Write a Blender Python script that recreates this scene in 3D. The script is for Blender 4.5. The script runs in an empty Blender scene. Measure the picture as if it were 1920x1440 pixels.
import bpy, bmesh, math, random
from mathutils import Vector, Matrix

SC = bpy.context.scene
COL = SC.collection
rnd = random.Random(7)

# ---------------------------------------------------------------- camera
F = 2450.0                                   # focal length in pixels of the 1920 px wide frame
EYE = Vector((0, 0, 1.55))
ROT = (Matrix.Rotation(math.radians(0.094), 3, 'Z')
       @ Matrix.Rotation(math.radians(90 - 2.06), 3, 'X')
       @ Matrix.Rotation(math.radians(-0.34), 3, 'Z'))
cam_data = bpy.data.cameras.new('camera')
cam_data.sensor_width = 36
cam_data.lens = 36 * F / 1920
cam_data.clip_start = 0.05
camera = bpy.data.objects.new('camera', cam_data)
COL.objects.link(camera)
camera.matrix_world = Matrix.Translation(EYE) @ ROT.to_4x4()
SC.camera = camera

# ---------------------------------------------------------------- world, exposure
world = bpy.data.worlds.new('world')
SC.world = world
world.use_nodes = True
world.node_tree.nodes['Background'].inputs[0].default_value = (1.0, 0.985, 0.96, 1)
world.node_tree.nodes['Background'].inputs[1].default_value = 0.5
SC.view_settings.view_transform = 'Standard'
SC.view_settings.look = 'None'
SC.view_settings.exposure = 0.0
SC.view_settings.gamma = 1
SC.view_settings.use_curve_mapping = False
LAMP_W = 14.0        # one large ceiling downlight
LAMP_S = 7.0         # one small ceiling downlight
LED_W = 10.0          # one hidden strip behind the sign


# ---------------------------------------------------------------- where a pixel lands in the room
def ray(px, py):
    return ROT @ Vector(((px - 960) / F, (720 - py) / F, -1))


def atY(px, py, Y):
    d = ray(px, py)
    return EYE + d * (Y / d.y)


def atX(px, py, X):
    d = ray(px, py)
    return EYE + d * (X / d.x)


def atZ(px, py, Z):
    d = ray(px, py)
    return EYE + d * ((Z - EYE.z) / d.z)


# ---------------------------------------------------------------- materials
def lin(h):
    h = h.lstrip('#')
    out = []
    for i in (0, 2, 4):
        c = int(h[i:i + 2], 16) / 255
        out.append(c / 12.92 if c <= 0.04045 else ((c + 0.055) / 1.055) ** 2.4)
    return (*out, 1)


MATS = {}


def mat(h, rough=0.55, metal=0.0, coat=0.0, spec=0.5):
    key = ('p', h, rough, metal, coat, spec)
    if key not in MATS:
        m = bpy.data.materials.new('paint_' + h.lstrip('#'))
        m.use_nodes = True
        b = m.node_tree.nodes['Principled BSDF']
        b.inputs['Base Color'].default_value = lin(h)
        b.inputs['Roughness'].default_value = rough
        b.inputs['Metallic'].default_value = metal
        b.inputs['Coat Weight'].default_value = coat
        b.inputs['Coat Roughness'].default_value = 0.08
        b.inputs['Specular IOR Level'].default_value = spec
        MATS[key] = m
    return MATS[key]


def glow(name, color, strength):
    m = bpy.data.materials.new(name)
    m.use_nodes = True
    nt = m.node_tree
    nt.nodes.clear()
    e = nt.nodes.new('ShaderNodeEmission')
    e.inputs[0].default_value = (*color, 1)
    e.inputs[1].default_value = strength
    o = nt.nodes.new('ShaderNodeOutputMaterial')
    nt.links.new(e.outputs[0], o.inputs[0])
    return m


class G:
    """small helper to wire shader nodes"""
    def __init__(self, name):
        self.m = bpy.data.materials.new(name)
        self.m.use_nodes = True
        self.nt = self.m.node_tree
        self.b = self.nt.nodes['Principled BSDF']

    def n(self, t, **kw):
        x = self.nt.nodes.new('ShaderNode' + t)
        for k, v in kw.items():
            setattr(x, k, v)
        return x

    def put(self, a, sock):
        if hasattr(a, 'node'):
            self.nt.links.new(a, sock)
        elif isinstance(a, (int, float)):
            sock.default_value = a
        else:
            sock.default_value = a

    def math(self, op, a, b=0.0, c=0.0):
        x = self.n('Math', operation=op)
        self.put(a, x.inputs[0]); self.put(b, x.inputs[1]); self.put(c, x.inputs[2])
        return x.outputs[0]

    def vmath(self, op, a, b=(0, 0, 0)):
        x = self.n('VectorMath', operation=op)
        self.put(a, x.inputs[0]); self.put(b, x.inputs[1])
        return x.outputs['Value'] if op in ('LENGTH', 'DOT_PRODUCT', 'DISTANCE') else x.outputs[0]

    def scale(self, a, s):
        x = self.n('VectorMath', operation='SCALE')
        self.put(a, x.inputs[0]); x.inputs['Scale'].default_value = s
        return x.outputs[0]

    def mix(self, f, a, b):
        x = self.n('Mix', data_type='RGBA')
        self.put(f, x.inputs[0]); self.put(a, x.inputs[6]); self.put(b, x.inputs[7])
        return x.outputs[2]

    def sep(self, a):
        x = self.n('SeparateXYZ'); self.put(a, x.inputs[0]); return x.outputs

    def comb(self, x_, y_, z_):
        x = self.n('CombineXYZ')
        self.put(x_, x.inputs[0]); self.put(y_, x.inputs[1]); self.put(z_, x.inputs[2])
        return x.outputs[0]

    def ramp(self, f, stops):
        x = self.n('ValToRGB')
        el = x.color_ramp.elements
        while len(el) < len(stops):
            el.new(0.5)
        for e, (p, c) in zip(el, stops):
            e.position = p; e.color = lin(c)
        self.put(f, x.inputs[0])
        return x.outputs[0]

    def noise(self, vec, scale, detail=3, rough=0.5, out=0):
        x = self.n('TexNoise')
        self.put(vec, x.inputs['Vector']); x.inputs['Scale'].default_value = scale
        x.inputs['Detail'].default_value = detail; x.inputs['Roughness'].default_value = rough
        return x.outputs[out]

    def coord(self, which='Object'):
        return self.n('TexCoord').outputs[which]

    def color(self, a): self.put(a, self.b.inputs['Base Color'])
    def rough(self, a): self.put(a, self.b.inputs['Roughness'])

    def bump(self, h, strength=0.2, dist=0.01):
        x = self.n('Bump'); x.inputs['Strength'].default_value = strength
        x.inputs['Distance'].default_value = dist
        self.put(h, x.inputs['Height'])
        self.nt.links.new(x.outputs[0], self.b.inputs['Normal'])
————
# Requirements
Restate the whole listing exactly, leaving out nothing.

# Worked solution
Write a Blender Python script that recreates this scene in 3D. The script is for Blender 4.5. The script runs in an empty Blender scene. Measure the picture as if it were 1920x1440 pixels.
import bpy, bmesh, math, random
from mathutils import Vector, Matrix

SC = bpy.context.scene
COL = SC.collection
rnd = random.Random(7)

# ---------------------------------------------------------------- camera
F = 2450.0                                   # focal length in pixels of the 1920 px wide frame
EYE = Vector((0, 0, 1.55))
ROT = (Matrix.Rotation(math.radians(0.094), 3, 'Z')
       @ Matrix.Rotation(math.radians(90 - 2.06), 3, 'X')
       @ Matrix.Rotation(math.radians(-0.34), 3, 'Z'))
cam_data = bpy.data.cameras.new('camera')
cam_data.sensor_width = 36
cam_data.lens = 36 * F / 1920
cam_data.clip_start = 0.05
camera = bpy.data.objects.new('camera', cam_data)
COL.objects.link(camera)
camera.matrix_world = Matrix.Translation(EYE) @ ROT.to_4x4()
SC.camera = camera

# ---------------------------------------------------------------- world, exposure
world = bpy.data.worlds.new('world')
SC.world = world
world.use_nodes = True
world.node_tree.nodes['Background'].inputs[0].default_value = (1.0, 0.985, 0.96, 1)
world.node_tree.nodes['Background'].inputs[1].default_value = 0.5
SC.view_settings.view_transform = 'Standard'
SC.view_settings.look = 'None'
SC.view_settings.exposure = 0.0
SC.view_settings.gamma = 1
SC.view_settings.use_curve_mapping = False
LAMP_W = 14.0        # one large ceiling downlight
LAMP_S = 7.0         # one small ceiling downlight
LED_W = 10.0          # one hidden strip behind the sign


# ---------------------------------------------------------------- where a pixel lands in the room
def ray(px, py):
    return ROT @ Vector(((px - 960) / F, (720 - py) / F, -1))


def atY(px, py, Y):
    d = ray(px, py)
    return EYE + d * (Y / d.y)


def atX(px, py, X):
    d = ray(px, py)
    return EYE + d * (X / d.x)


def atZ(px, py, Z):
    d = ray(px, py)
    return EYE + d * ((Z - EYE.z) / d.z)


# ---------------------------------------------------------------- materials
def lin(h):
    h = h.lstrip('#')
    out = []
    for i in (0, 2, 4):
        c = int(h[i:i + 2], 16) / 255
        out.append(c / 12.92 if c <= 0.04045 else ((c + 0.055) / 1.055) ** 2.4)
    return (*out, 1)


MATS = {}


def mat(h, rough=0.55, metal=0.0, coat=0.0, spec=0.5):
    key = ('p', h, rough, metal, coat, spec)
    if key not in MATS:
        m = bpy.data.materials.new('paint_' + h.lstrip('#'))
        m.use_nodes = True
        b = m.node_tree.nodes['Principled BSDF']
        b.inputs['Base Color'].default_value = lin(h)
        b.inputs['Roughness'].default_value = rough
        b.inputs['Metallic'].default_value = metal
        b.inputs['Coat Weight'].default_value = coat
        b.inputs['Coat Roughness'].default_value = 0.08
        b.inputs['Specular IOR Level'].default_value = spec
        MATS[key] = m
    return MATS[key]


def glow(name, color, strength):
    m = bpy.data.materials.new(name)
    m.use_nodes = True
    nt = m.node_tree
    nt.nodes.clear()
    e = nt.nodes.new('ShaderNodeEmission')
    e.inputs[0].default_value = (*color, 1)
    e.inputs[1].default_value = strength
    o = nt.nodes.new('ShaderNodeOutputMaterial')
    nt.links.new(e.outputs[0], o.inputs[0])
    return m


class G:
    """small helper to wire shader nodes"""
    def __init__(self, name):
        self.m = bpy.data.materials.new(name)
        self.m.use_nodes = True
        self.nt = self.m.node_tree
        self.b = self.nt.nodes['Principled BSDF']

    def n(self, t, **kw):
        x = self.nt.nodes.new('ShaderNode' + t)
        for k, v in kw.items():
            setattr(x, k, v)
        return x

    def put(self, a, sock):
        if hasattr(a, 'node'):
            self.nt.links.new(a, sock)
        elif isinstance(a, (int, float)):
            sock.default_value = a
        else:
            sock.default_value = a

    def math(self, op, a, b=0.0, c=0.0):
        x = self.n('Math', operation=op)
        self.put(a, x.inputs[0]); self.put(b, x.inputs[1]); self.put(c, x.inputs[2])
        return x.outputs[0]

    def vmath(self, op, a, b=(0, 0, 0)):
        x = self.n('VectorMath', operation=op)
        self.put(a, x.inputs[0]); self.put(b, x.inputs[1])
        return x.outputs['Value'] if op in ('LENGTH', 'DOT_PRODUCT', 'DISTANCE') else x.outputs[0]

    def scale(self, a, s):
        x = self.n('VectorMath', operation='SCALE')
        self.put(a, x.inputs[0]); x.inputs['Scale'].default_value = s
        return x.outputs[0]

    def mix(self, f, a, b):
        x = self.n('Mix', data_type='RGBA')
        self.put(f, x.inputs[0]); self.put(a, x.inputs[6]); self.put(b, x.inputs[7])
        return x.outputs[2]

    def sep(self, a):
        x = self.n('SeparateXYZ'); self.put(a, x.inputs[0]); return x.outputs

    def comb(self, x_, y_, z_):
        x = self.n('CombineXYZ')
        self.put(x_, x.inputs[0]); self.put(y_, x.inputs[1]); self.put(z_, x.inputs[2])
        return x.outputs[0]

    def ramp(self, f, stops):
        x = self.n('ValToRGB')
        el = x.color_ramp.elements
        while len(el) < len(stops):
            el.new(0.5)
        for e, (p, c) in zip(el, stops):
            e.position = p; e.color = lin(c)
        self.put(f, x.inputs[0])
        return x.outputs[0]

    def noise(self, vec, scale, detail=3, rough=0.5, out=0):
        x = self.n('TexNoise')
        self.put(vec, x.inputs['Vector']); x.inputs['Scale'].default_value = scale
        x.inputs['Detail'].default_value = detail; x.inputs['Roughness'].default_value = rough
        return x.outputs[out]

    def coord(self, which='Object'):
        return self.n('TexCoord').outputs[which]

    def color(self, a): self.put(a, self.b.inputs['Base Color'])
    def rough(self, a): self.put(a, self.b.inputs['Roughness'])

    def bump(self, h, strength=0.2, dist=0.01):
        x = self.n('Bump'); x.inputs['Strength'].default_value = strength
        x.inputs['Distance'].default_value = dist
        self.put(h, x.inputs['Height'])
        self.nt.links.new(x.outputs[0], self.b.inputs['Normal'])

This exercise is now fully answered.